* BEGIN INPUT *
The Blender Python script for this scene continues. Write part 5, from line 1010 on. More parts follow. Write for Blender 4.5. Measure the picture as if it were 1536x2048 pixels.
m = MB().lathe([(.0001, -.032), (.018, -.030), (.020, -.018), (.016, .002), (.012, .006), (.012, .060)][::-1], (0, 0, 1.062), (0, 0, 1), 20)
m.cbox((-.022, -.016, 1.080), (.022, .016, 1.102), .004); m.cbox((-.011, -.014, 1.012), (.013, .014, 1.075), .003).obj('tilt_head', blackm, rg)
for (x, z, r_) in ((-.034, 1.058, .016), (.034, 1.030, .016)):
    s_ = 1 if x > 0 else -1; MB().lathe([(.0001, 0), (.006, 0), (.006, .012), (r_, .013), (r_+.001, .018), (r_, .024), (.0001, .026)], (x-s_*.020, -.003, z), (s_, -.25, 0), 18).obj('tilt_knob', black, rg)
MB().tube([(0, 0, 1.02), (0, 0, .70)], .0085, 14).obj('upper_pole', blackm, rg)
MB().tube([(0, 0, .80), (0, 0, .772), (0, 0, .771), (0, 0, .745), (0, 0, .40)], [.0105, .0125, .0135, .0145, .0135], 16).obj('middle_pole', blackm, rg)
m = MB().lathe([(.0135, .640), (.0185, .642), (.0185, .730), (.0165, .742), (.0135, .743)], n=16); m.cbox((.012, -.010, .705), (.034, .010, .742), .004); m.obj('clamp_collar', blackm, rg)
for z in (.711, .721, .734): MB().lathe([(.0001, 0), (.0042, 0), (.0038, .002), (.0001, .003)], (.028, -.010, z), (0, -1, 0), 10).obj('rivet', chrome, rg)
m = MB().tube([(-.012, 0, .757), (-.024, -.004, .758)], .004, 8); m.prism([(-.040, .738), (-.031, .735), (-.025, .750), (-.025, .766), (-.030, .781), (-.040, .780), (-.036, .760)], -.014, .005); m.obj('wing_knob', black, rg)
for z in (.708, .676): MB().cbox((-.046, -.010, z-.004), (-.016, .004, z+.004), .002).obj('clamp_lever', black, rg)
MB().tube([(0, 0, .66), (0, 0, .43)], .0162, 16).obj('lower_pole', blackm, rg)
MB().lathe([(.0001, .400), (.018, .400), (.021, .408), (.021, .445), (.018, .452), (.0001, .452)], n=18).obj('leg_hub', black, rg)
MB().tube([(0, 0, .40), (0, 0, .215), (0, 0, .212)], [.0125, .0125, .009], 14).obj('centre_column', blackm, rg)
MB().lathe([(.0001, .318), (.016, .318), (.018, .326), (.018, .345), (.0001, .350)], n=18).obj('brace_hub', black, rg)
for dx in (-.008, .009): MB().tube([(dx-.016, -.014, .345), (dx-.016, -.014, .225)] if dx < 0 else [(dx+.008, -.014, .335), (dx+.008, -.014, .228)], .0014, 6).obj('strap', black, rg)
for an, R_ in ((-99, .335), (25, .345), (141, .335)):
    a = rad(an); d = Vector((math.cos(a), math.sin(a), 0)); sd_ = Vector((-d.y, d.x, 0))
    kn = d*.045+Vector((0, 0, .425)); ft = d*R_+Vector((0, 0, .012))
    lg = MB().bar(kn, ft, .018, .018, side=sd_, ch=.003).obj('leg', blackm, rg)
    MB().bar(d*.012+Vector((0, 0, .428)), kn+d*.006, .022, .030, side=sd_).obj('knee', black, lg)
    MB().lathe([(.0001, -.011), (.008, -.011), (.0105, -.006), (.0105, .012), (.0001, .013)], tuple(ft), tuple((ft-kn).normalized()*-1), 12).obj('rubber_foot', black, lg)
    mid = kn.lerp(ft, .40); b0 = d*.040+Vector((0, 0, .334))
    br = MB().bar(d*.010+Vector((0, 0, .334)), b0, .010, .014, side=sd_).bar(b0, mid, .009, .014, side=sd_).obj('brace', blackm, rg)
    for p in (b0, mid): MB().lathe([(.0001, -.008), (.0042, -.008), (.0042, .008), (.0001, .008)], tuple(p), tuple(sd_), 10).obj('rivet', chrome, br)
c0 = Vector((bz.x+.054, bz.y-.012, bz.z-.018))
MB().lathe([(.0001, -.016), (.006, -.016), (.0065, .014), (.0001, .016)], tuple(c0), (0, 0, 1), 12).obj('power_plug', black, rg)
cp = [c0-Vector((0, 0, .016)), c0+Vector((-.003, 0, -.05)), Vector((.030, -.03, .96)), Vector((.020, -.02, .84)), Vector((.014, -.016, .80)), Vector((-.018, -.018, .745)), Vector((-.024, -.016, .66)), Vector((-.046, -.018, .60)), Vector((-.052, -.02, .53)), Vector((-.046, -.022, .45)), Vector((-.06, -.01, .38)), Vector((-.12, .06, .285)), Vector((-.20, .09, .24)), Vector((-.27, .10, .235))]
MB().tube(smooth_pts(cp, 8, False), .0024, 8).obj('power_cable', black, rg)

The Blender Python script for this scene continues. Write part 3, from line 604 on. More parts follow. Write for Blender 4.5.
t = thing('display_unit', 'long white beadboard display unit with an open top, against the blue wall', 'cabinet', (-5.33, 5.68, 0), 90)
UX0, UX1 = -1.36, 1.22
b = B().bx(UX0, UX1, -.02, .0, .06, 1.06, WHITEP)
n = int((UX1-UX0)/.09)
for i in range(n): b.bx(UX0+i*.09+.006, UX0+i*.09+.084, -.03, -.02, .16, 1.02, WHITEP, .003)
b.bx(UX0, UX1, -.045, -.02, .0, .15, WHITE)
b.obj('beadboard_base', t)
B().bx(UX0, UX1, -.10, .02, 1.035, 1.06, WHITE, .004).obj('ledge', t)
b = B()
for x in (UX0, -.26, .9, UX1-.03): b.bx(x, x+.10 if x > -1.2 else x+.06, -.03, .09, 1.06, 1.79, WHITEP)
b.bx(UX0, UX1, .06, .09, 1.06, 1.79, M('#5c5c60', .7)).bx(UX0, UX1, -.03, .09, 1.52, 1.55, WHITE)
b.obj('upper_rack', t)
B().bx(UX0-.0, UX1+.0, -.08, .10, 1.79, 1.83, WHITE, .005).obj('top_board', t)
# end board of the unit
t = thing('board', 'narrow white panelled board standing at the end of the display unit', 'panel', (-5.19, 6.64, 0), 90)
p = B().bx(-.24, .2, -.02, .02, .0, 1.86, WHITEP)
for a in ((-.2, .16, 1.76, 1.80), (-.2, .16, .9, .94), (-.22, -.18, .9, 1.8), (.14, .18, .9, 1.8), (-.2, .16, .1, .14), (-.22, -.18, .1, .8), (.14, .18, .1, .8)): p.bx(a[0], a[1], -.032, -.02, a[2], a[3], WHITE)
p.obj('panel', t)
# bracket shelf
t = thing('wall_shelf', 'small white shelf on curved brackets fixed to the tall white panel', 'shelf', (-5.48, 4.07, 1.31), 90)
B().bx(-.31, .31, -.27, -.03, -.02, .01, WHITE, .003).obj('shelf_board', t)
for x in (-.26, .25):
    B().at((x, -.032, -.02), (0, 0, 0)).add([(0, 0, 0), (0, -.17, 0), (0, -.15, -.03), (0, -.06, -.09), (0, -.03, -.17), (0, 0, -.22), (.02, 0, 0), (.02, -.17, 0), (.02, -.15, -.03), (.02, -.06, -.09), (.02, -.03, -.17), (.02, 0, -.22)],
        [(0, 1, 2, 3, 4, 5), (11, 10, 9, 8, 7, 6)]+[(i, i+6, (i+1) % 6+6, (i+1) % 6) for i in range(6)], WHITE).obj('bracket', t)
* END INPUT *
TO DO: Could you transcribe the records in full, exactly?

EXPECTED ANSWER:
The Blender Python script for this scene continues. Write part 5, from line 1010 on. More parts follow. Write for Blender 4.5. Measure the picture as if it were 1536x2048 pixels.
m = MB().lathe([(.0001, -.032), (.018, -.030), (.020, -.018), (.016, .002), (.012, .006), (.012, .060)][::-1], (0, 0, 1.062), (0, 0, 1), 20)
m.cbox((-.022, -.016, 1.080), (.022, .016, 1.102), .004); m.cbox((-.011, -.014, 1.012), (.013, .014, 1.075), .003).obj('tilt_head', blackm, rg)
for (x, z, r_) in ((-.034, 1.058, .016), (.034, 1.030, .016)):
    s_ = 1 if x > 0 else -1; MB().lathe([(.0001, 0), (.006, 0), (.006, .012), (r_, .013), (r_+.001, .018), (r_, .024), (.0001, .026)], (x-s_*.020, -.003, z), (s_, -.25, 0), 18).obj('tilt_knob', black, rg)
MB().tube([(0, 0, 1.02), (0, 0, .70)], .0085, 14).obj('upper_pole', blackm, rg)
MB().tube([(0, 0, .80), (0, 0, .772), (0, 0, .771), (0, 0, .745), (0, 0, .40)], [.0105, .0125, .0135, .0145, .0135], 16).obj('middle_pole', blackm, rg)
m = MB().lathe([(.0135, .640), (.0185, .642), (.0185, .730), (.0165, .742), (.0135, .743)], n=16); m.cbox((.012, -.010, .705), (.034, .010, .742), .004); m.obj('clamp_collar', blackm, rg)
for z in (.711, .721, .734): MB().lathe([(.0001, 0), (.0042, 0), (.0038, .002), (.0001, .003)], (.028, -.010, z), (0, -1, 0), 10).obj('rivet', chrome, rg)
m = MB().tube([(-.012, 0, .757), (-.024, -.004, .758)], .004, 8); m.prism([(-.040, .738), (-.031, .735), (-.025, .750), (-.025, .766), (-.030, .781), (-.040, .780), (-.036, .760)], -.014, .005); m.obj('wing_knob', black, rg)
for z in (.708, .676): MB().cbox((-.046, -.010, z-.004), (-.016, .004, z+.004), .002).obj('clamp_lever', black, rg)
MB().tube([(0, 0, .66), (0, 0, .43)], .0162, 16).obj('lower_pole', blackm, rg)
MB().lathe([(.0001, .400), (.018, .400), (.021, .408), (.021, .445), (.018, .452), (.0001, .452)], n=18).obj('leg_hub', black, rg)
MB().tube([(0, 0, .40), (0, 0, .215), (0, 0, .212)], [.0125, .0125, .009], 14).obj('centre_column', blackm, rg)
MB().lathe([(.0001, .318), (.016, .318), (.018, .326), (.018, .345), (.0001, .350)], n=18).obj('brace_hub', black, rg)
for dx in (-.008, .009): MB().tube([(dx-.016, -.014, .345), (dx-.016, -.014, .225)] if dx < 0 else [(dx+.008, -.014, .335), (dx+.008, -.014, .228)], .0014, 6).obj('strap', black, rg)
for an, R_ in ((-99, .335), (25, .345), (141, .335)):
    a = rad(an); d = Vector((math.cos(a), math.sin(a), 0)); sd_ = Vector((-d.y, d.x, 0))
    kn = d*.045+Vector((0, 0, .425)); ft = d*R_+Vector((0, 0, .012))
    lg = MB().bar(kn, ft, .018, .018, side=sd_, ch=.003).obj('leg', blackm, rg)
    MB().bar(d*.012+Vector((0, 0, .428)), kn+d*.006, .022, .030, side=sd_).obj('knee', black, lg)
    MB().lathe([(.0001, -.011), (.008, -.011), (.0105, -.006), (.0105, .012), (.0001, .013)], tuple(ft), tuple((ft-kn).normalized()*-1), 12).obj('rubber_foot', black, lg)
    mid = kn.lerp(ft, .40); b0 = d*.040+Vector((0, 0, .334))
    br = MB().bar(d*.010+Vector((0, 0, .334)), b0, .010, .014, side=sd_).bar(b0, mid, .009, .014, side=sd_).obj('brace', blackm, rg)
    for p in (b0, mid): MB().lathe([(.0001, -.008), (.0042, -.008), (.0042, .008), (.0001, .008)], tuple(p), tuple(sd_), 10).obj('rivet', chrome, br)
c0 = Vector((bz.x+.054, bz.y-.012, bz.z-.018))
MB().lathe([(.0001, -.016), (.006, -.016), (.0065, .014), (.0001, .016)], tuple(c0), (0, 0, 1), 12).obj('power_plug', black, rg)
cp = [c0-Vector((0, 0, .016)), c0+Vector((-.003, 0, -.05)), Vector((.030, -.03, .96)), Vector((.020, -.02, .84)), Vector((.014, -.016, .80)), Vector((-.018, -.018, .745)), Vector((-.024, -.016, .66)), Vector((-.046, -.018, .60)), Vector((-.052, -.02, .53)), Vector((-.046, -.022, .45)), Vector((-.06, -.01, .38)), Vector((-.12, .06, .285)), Vector((-.20, .09, .24)), Vector((-.27, .10, .235))]
MB().tube(smooth_pts(cp, 8, False), .0024, 8).obj('power_cable', black, rg)

The Blender Python script for this scene continues. Write part 3, from line 604 on. More parts follow. Write for Blender 4.5.
t = thing('display_unit', 'long white beadboard display unit with an open top, against the blue wall', 'cabinet', (-5.33, 5.68, 0), 90)
UX0, UX1 = -1.36, 1.22
b = B().bx(UX0, UX1, -.02, .0, .06, 1.06, WHITEP)
n = int((UX1-UX0)/.09)
for i in range(n): b.bx(UX0+i*.09+.006, UX0+i*.09+.084, -.03, -.02, .16, 1.02, WHITEP, .003)
b.bx(UX0, UX1, -.045, -.02, .0, .15, WHITE)
b.obj('beadboard_base', t)
B().bx(UX0, UX1, -.10, .02, 1.035, 1.06, WHITE, .004).obj('ledge', t)
b = B()
for x in (UX0, -.26, .9, UX1-.03): b.bx(x, x+.10 if x > -1.2 else x+.06, -.03, .09, 1.06, 1.79, WHITEP)
b.bx(UX0, UX1, .06, .09, 1.06, 1.79, M('#5c5c60', .7)).bx(UX0, UX1, -.03, .09, 1.52, 1.55, WHITE)
b.obj('upper_rack', t)
B().bx(UX0-.0, UX1+.0, -.08, .10, 1.79, 1.83, WHITE, .005).obj('top_board', t)
# end board of the unit
t = thing('board', 'narrow white panelled board standing at the end of the display unit', 'panel', (-5.19, 6.64, 0), 90)
p = B().bx(-.24, .2, -.02, .02, .0, 1.86, WHITEP)
for a in ((-.2, .16, 1.76, 1.80), (-.2, .16, .9, .94), (-.22, -.18, .9, 1.8), (.14, .18, .9, 1.8), (-.2, .16, .1, .14), (-.22, -.18, .1, .8), (.14, .18, .1, .8)): p.bx(a[0], a[1], -.032, -.02, a[2], a[3], WHITE)
p.obj('panel', t)
# bracket shelf
t = thing('wall_shelf', 'small white shelf on curved brackets fixed to the tall white panel', 'shelf', (-5.48, 4.07, 1.31), 90)
B().bx(-.31, .31, -.27, -.03, -.02, .01, WHITE, .003).obj('shelf_board', t)
for x in (-.26, .25):
    B().at((x, -.032, -.02), (0, 0, 0)).add([(0, 0, 0), (0, -.17, 0), (0, -.15, -.03), (0, -.06, -.09), (0, -.03, -.17), (0, 0, -.22), (.02, 0, 0), (.02, -.17, 0), (.02, -.15, -.03), (.02, -.06, -.09), (.02, -.03, -.17), (.02, 0, -.22)],
        [(0, 1, 2, 3, 4, 5), (11, 10, 9, 8, 7, 6)]+[(i, i+6, (i+1) % 6+6, (i+1) % 6) for i in range(6)], WHITE).obj('bracket', t)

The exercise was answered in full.